Sometimes when I feel anxious I think about that. Though I don't think the number fifty-one does much to make me experience my wellness in and of itself, that expression does sometimes make me feel like laughing. Maybe that's the point of numerology. Generally numbers increase my anxiety because I don't understand them. I suppose it is in self defense that I want to dislike that which I do not understand. It's satisfying to find fifty-ones amusing now whenever I should happen across one.
I have decided to teach Physical Education this afternoon on a day when I really ought to be at home writing. The writing is something I tend to accomplish in bursts (punctuated by anxiety) because I can't seem to be motivated by the thought of being finished. I require external motivation like a child. A deadline, a boss, a client, whomever. It requires someone to waggle his eyebrows disapprovingly.
The rain has been torrential and the grass is finally turning green in spite of the fact the temperature hasn't gotten very warm. The fat white bunny who comes to my back door every morning has turned brown. I wish he could know how much I like him, how pleased I am to see him.
The rain means that Phys. Ed. will be an indoor thing today. Sometimes rain makes me feel good when it doesn't last forever and when my basement stays above the waterline.
Later this morning before going to teach, I will go to the dentist to have my new "bite guard" fitted. This time I'm going to try harder to wear it every night so I can stop grinding my teeth down to dust. I'm also going to try harder to make sure the dogs don't eat it.
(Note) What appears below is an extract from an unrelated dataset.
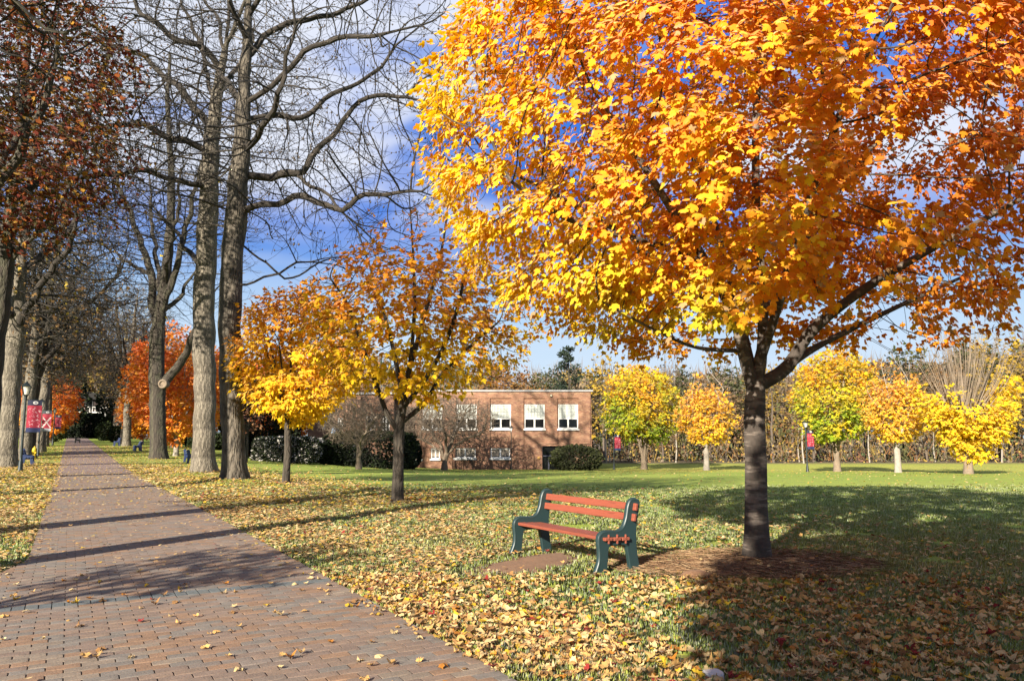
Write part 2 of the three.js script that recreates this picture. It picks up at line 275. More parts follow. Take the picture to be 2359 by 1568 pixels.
// ---------------------------------------------------------------- growing trees
// A skeleton grows towards points spread through the crown (space colonisation); radii follow the number of twigs each stem carries.
function grow({ seed, stems, stemR = [], knotty = 0, points, step, kill, infl, pull = V(0, 0.08, 0), wob = 0.25, base, tip = 0.004, iters = 400, twigs = 0, twigLen = 0.4, twigUp = 0.1 }) {
  const r = rng(seed), P = [], par = [], kids = [];
  const add = (p, k) => { P.push(p); par.push(k); kids.push([]); if (k >= 0) kids[k].push(P.length - 1); return P.length - 1; };
  const given = new Map(); let nth = 0;
  for (const pts of stems) {             // given stems; all but the first leave from the nearest node so far
    const sr = stemR[nth++]; let k = -1, prev = pts[0];
    if (P.length) { let best = 1e9; P.forEach((q, i) => { const d = q.distanceToSquared(pts[0]); if (d < best) { best = d; k = i; } }); prev = P[k]; } else k = add(pts[0].clone(), -1);
    const curve = new THREE.CatmullRomCurve3([prev, ...pts.slice(1)], false, 'centripetal'), n = Math.max(1, Math.round(curve.getLength() / step));
    for (let i = 1; i <= n; i++) { const q = curve.getPointAt(i / n), f = knotty * Math.min(1, i / 3) * (nth === 1 ? 0.35 : 1); if (f) q.add(V(perlin.noise(q.x * 0.9 + nth, q.y * 0.9, q.z), perlin.noise(q.x * 0.9, q.y * 0.9 + 9 + nth, q.z), perlin.noise(q.x, q.y * 0.9, q.z * 0.9 + 5)).multiplyScalar(f)); k = add(q, k); if (sr) given.set(k, lerp(sr[0], sr[1], i / n)); }
  }
  const seeds = P.length, A = points, near = new Int32Array(A.length), dist = new Float32Array(A.length).fill(1e9), live = new Uint8Array(A.length).fill(1);
  let from = 0;
  for (let it = 0; it < iters; it++) {
    for (let a = 0; a < A.length; a++) if (live[a]) { const q = A[a]; for (let k = from; k < P.length; k++) { const p = P[k], d = (p.x - q.x) ** 2 + (p.y - q.y) ** 2 + (p.z - q.z) ** 2; if (d < dist[a]) { dist[a] = d; near[a] = k; } } if (dist[a] < kill * kill) live[a] = 0; }
    from = P.length;
    const sum = new Map();
    for (let a = 0; a < A.length; a++) if (live[a] && dist[a] < infl * infl) { const k = near[a]; let s = sum.get(k); if (!s) sum.set(k, s = V(0, 0, 0)); const p = P[k], q = A[a], d = Math.sqrt(dist[a]); s.x += (q.x - p.x) / d; s.y += (q.y - p.y) / d; s.z += (q.z - p.z) / d; }
    if (!sum.size) break;
    let grown = 0;
    for (const [k, s] of sum) {
      s.normalize().add(pull); s.x += (r() - 0.5) * wob; s.y += (r() - 0.5) * wob; s.z += (r() - 0.5) * wob;
      const g = par[k] >= 0 ? P[k].clone().sub(P[par[k]]).normalize() : V(0, 1, 0); s.addScaledVector(g, 0.35).normalize();
      const q = P[k].clone().addScaledVector(s, step);
      if (kids[k].some((c) => P[c].distanceTo(q) < step * 0.45)) continue;
      add(q, k); grown++;
    }
    if (!grown) break;
  }
  if (twigs) {
    const n0 = P.length;
    for (let k = seeds; k < n0; k++) {
      const end = !kids[k].length; if (!end && r() > 0.35) continue;
      const dir = P[k].clone().sub(P[par[k]]).normalize();
      for (let j = 0; j < (end ? twigs : 1); j++) {
        let q = k, d = dir.clone(); d.x += (r() - 0.5) * 1.6; d.y += (r() - 0.5) * 1.4 + twigUp; d.z += (r() - 0.5) * 1.6; d.normalize();
        for (let m = 0; m < 2; m++) { const e = d.clone(); e.x += (r() - 0.5) * 0.5; e.y += (r() - 0.5) * 0.5 + twigUp; e.z += (r() - 0.5) * 0.5; d = e.normalize(); q = add(P[q].clone().addScaledVector(d, twigLen * (0.35 + r() * 0.4)), q); }
      }
    }
  }
  const N = P.length, tips = new Float32Array(N), main = new Int32Array(N).fill(-1), deep = new Int32Array(N);
  for (let k = N - 1; k >= 0; k--) { if (!kids[k].length) tips[k] = 1; let best = 0; for (const c of kids[k]) { tips[k] += tips[c]; deep[k] = Math.max(deep[k], deep[c] + 1); if (tips[c] > best) { best = tips[c]; main[k] = c; } } }
  const e = Math.log(tips[0]) / Math.log(base / tip), R = Float32Array.from(tips, (t) => tip * Math.pow(t, 1 / e));
  for (const [k, v] of given) R[k] = Math.max(R[k], v);
  for (let pass = 0; pass < 2; pass++) { const Q = P.map((p) => p.clone()); for (let k = seeds; k < N; k++) if (main[k] >= 0 && par[k] >= 0) P[k].copy(Q[k]).multiplyScalar(0.5).addScaledVector(Q[par[k]], 0.25).addScaledVector(Q[main[k]], 0.25); }
  return { P, par, kids, main, R, tips, deep, seeds, N };
}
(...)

Tomorrow morning we are going to a private screening of Spiderman 3 for Shawn's company. I fail to understand why they are having this screening, what the movie has to do with their business, but it's still a nice treat. When I think of how (foolishly) frightened I am by spiders it seems weird to imagine a man who is part spider looking as angelic as Tobey Maguire.
This morning I'm going to try and do some writing... and figure out how to rent out our house too.